Kindt lets down the reader a bit by actually tying together the plot in a somewhat contrived manner, hammering the reader over the head with images of a self-help guru who, naturally, not only becomes a “key” character, he also holds the “key” to explaining a lot of what happened to Sam.  Kindt redeems himself by putting Sam in a position where he can choose which world he wants to live in, and the choice he makes is surprising.  The end implies a kind of integrated approach to life for Sam that’s not necessarily a cheerful one.  The one ambiguity that Kindt allows is the possibility that while Sam has a heightened understanding of what it means to strive (and fight) for meaning, the nature of that engagement could still be unflinchingly brutal.

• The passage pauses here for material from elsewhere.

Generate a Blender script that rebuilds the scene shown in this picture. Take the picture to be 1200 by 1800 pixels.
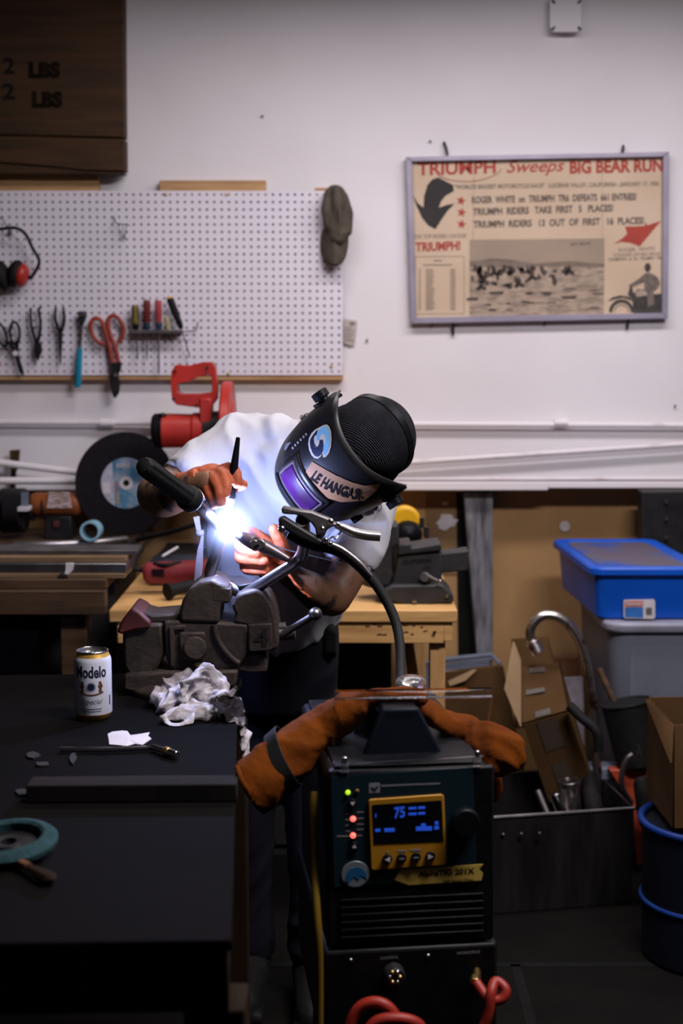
import bpy, bmesh, math, random
from mathutils import Vector as V, Matrix, Euler
from math import sin, cos, pi, radians as R, sqrt, atan2

sc = bpy.context.scene
C = sc.collection
for _o in list(bpy.data.objects):
    bpy.data.objects.remove(_o)
random.seed(7)

# ---------------------------------------------------------------- camera, light, exposure
PITCH, FPX, CAMZ = R(7.1), 2500.0, 1.55
cd = bpy.data.cameras.new('camera')
cam = bpy.data.objects.new('camera', cd)
C.objects.link(cam)
cam.location = (0, 0, CAMZ)
cam.rotation_euler = (R(90) - PITCH, 0, 0)
cd.sensor_fit = 'VERTICAL'
cd.sensor_height = 36.0
cd.sensor_width = 24.0
cd.lens = 50.0
cd.clip_start = 0.05
cd.dof.use_dof = True
cd.dof.focus_distance = 2.66
cd.dof.aperture_fstop = 3.6
sc.camera = cam
sc.view_settings.view_transform = 'Standard'
sc.view_settings.look = 'None'
sc.view_settings.gamma = 1.0
sc.view_settings.exposure = 0.0
sc.view_settings.use_curve_mapping = False

world = bpy.data.worlds.new('world')
sc.world = world
world.use_nodes = True
world.node_tree.nodes['Background'].inputs[0].default_value = (0.62, 0.6, 0.75, 1)
world.node_tree.nodes['Background'].inputs[1].default_value = 0.02


def area(name, loc, target, sx, sy, power, col):
    l = bpy.data.lights.new(name, 'AREA')
    l.shape = 'RECTANGLE'
    l.size, l.size_y = sx, sy
    l.energy = power
    l.color = col
    o = bpy.data.objects.new(name, l)
    C.objects.link(o)
    o.location = loc
    o.rotation_euler = (V(target) - V(loc)).to_track_quat('-Z', 'Y').to_euler()
    return o


area('ceiling_lamp_light', (0.5, 3.7, 2.66), (0.5, 3.7, 0), 2.0, 0.25, 32, (1.0, 0.93, 0.97))
area('front_fill_light', (0.95, 1.75, 2.85), (0.95, 1.95, 0), 1.2, 0.3, 80, (1.0, 0.94, 0.97))  # unseen fill light, added to brighten faces turned to the camera

ARC_Y = 2.655


def at(px, py, Y):
    """point on the photograph's ray through pixel (px, py) at depth plane Y"""
    u, v = (px - 600) / FPX, (900 - py) / FPX
    d = V((u, cos(PITCH) + v * sin(PITCH), -sin(PITCH) + v * cos(PITCH)))
    return V((0, 0, CAMZ)) + d * (Y / d.y)


def onz(px, py, z):
    """point on the same ray at height z"""
    u, v = (px - 600) / FPX, (900 - py) / FPX
    d = V((u, cos(PITCH) + v * sin(PITCH), -sin(PITCH) + v * cos(PITCH)))
    return V((0, 0, CAMZ)) + d * ((z - CAMZ) / d.z)


def mp(Y):
    return Y / FPX * 1.015


ARC_RADIANCE = 4600.0   # the arc itself lights shirt, gloves and vise

# ---------------------------------------------------------------- mesh helpers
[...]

I only wish that Kindt wouldn’t have bothered to try to explain other aspects of the story (like precisely how Sam started flipping), because I didn’t see these details as entirely relevant to the emotional core of the narrative.  Given that he’s writing for a genre publisher, one wonders what kind of notes Kindt received from DC editorial.  While tying up certain elements of the plot felt heavy-handed and distracting, the powerful central ideas of the book, as narrated by Sam, were at least left undisturbed.  Of course, Kindt usually tends to find ways to tie up loose ends in his books, but Revolver didn’t feel like it needed such explanations.  Despite those problems, Revolver‘s unflinching look at the ways in which malaise and apathy can be every bit as personally destructive as a real life disaster made for a bracing, downbeat experience.